My Chinese Vision DVD with Herman Pekel




Herman’s love of the landscape is reflected in almost everything he paints and he produces paintings of strong design and powerful impact. In this new film, he visits China where he paints watercolours of some fascinating Chinese scenes. With unfamiliar subject matter and challenging conditions, Herman focuses on finding a focal point, manipulating the rest of the scene as necessary to create a series of stunning paintings. Subjects include a bustling street in downtown Qingdao, Chinese junks in a fishing village, pagodas in Jimo Old Town and a busy beach scene. APV Films Runtime 94 minutes. This DVD is NTSC for US, Canada, Japan and other countries needing this format.

I'm quite familiar with Herman Pekel's work, having watched his YouTube clips and finally buying his DVDs over the past several years. I watch them over and over, which is the real value here. He's a very "loose" impressionist painter, which I try to emulate in my own watercolors. He does a decent job with this China video, in spite of some unfavorable working conditions. He mentions the crowds of people that often get in his way. The poor air quality is very much in evidence throughout much of the film. That's not his fault, of course, and he works through it. Unfortunately, the first 2-3 works he produces are in a light rain, spotting his entire sheet and he confesses he can't do anything about it. Nevertheless, his narrative is good, as usual, and he makes many very good points worthy of attention. This isn't his best video but it's not for his lack of trying. China, at least the area he was in, is beautiful and I can see how he was so enthusiastic about being there. Nicer weather would have helped a lot.
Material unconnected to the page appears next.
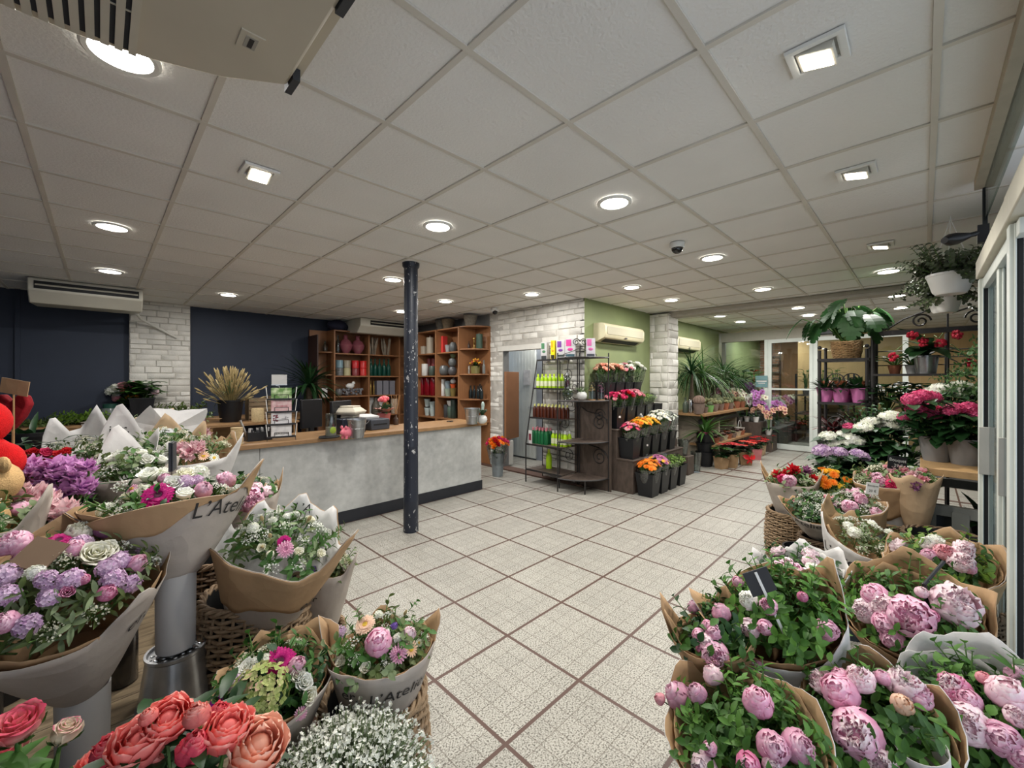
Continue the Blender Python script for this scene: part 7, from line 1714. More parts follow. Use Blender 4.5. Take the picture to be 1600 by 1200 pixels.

ARTBOOKREVIEW - December 2017
In my review of Herman’s previous film with APV, I described him as a magician. To that, I think I’ll add alchemist. Although this is filmed in China, the city street and beach scenes could be almost anywhere, although a session around (newly built) traditional architecture does give more sense of place. All the sessions are dogged by heat, humidity and a dense haze (which might be smog). It’s clear that working in these conditions is hard labour and Herman does well to keep going and produce what can really only be described as pure gold from base metal.
What makes the film watchable, indeed compelling, is Herman himself. His commentary is continuous – few other artists can manage to work and talk at the same time as well as he does – and includes nuggets of wisdom you’ll want to write down. In the city, where buildings, street furniture and signs abound, he remarks, “The more complex a subject is, the more I tend to use just drybrush”. This combines with advice to “Let the water, pigment and paper do the work for you” to demonstrate ways of simplifying not just the subject, but your technique. He adds later, “You must have a vision, you must see the painting finished before you start.”
The scenes Herman chooses are unpromising and the haze makes things more difficult as details are obscured and distances barely visible. His ability to focus on a small area and to manipulate it into an effective composition is the alchemy I referred to earlier. He also has sound advice, especially in the conditions, to do 90% of the work on location, but to leave the remainder for later (on this occasion in the comfort of an air-conditioned hotel room) when you have had a chance to rethink. Here, outlines are tightened up and further details added that pull everything together.
I’m not sure how much of a flavour of China this presents, apart from the heat and the crowds, and it would be unreasonable to suggest that it was something to look at from that point of view. However, as a lesson on painting in unpromising conditions, and on working on location with watercolour, it’s utterly gripping.